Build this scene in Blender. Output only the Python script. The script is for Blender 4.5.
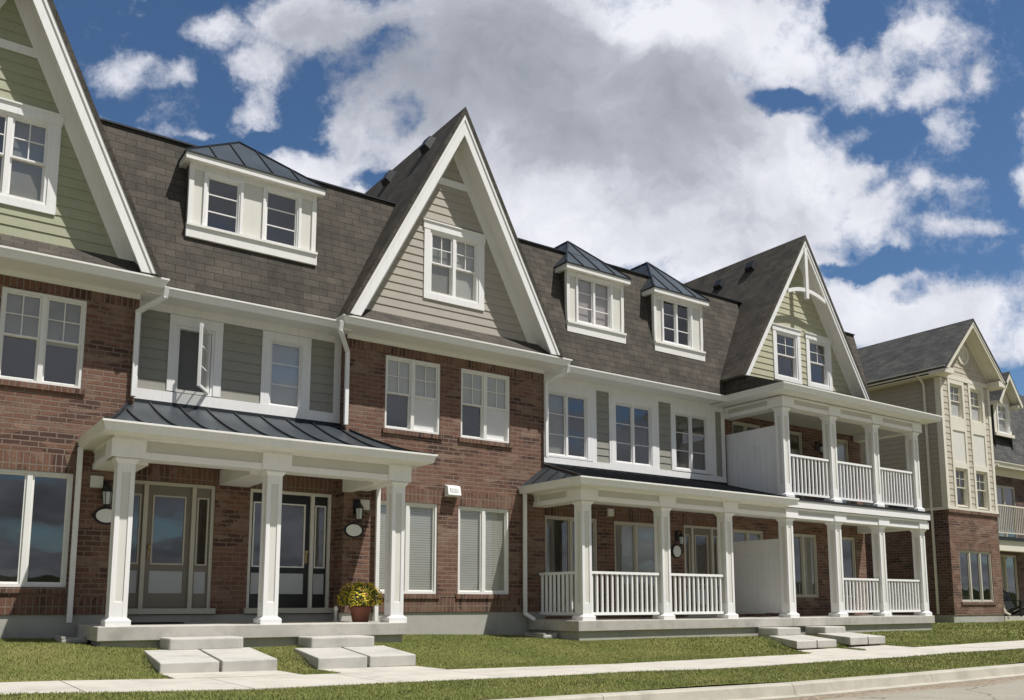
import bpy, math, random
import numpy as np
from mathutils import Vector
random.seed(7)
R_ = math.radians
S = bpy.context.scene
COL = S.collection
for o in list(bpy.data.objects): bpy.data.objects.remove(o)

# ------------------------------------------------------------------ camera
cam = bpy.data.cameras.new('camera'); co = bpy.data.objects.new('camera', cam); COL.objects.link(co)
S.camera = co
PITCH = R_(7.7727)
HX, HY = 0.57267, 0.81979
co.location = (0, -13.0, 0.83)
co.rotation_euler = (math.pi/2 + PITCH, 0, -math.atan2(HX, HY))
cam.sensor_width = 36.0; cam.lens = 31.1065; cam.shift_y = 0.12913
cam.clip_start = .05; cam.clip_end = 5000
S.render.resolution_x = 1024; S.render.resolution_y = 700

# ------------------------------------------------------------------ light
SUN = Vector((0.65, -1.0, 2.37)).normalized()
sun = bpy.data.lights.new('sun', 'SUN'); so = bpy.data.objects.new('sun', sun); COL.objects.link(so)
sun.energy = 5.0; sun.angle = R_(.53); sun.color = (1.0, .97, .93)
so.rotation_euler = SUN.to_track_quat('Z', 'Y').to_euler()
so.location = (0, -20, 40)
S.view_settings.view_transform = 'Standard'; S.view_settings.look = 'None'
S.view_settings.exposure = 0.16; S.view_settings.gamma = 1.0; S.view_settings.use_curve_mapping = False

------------

* [What is needed] Quote the data above in full and without alteration; skip the pictures.

* [Full output]
Build this scene in Blender. Output only the Python script. The script is for Blender 4.5.
import bpy, math, random
import numpy as np
from mathutils import Vector
random.seed(7)
R_ = math.radians
S = bpy.context.scene
COL = S.collection
for o in list(bpy.data.objects): bpy.data.objects.remove(o)

# ------------------------------------------------------------------ camera
cam = bpy.data.cameras.new('camera'); co = bpy.data.objects.new('camera', cam); COL.objects.link(co)
S.camera = co
PITCH = R_(7.7727)
HX, HY = 0.57267, 0.81979
co.location = (0, -13.0, 0.83)
co.rotation_euler = (math.pi/2 + PITCH, 0, -math.atan2(HX, HY))
cam.sensor_width = 36.0; cam.lens = 31.1065; cam.shift_y = 0.12913
cam.clip_start = .05; cam.clip_end = 5000
S.render.resolution_x = 1024; S.render.resolution_y = 700

# ------------------------------------------------------------------ light
SUN = Vector((0.65, -1.0, 2.37)).normalized()
sun = bpy.data.lights.new('sun', 'SUN'); so = bpy.data.objects.new('sun', sun); COL.objects.link(so)
sun.energy = 5.0; sun.angle = R_(.53); sun.color = (1.0, .97, .93)
so.rotation_euler = SUN.to_track_quat('Z', 'Y').to_euler()
so.location = (0, -20, 40)
S.view_settings.view_transform = 'Standard'; S.view_settings.look = 'None'
S.view_settings.exposure = 0.16; S.view_settings.gamma = 1.0; S.view_settings.use_curve_mapping = False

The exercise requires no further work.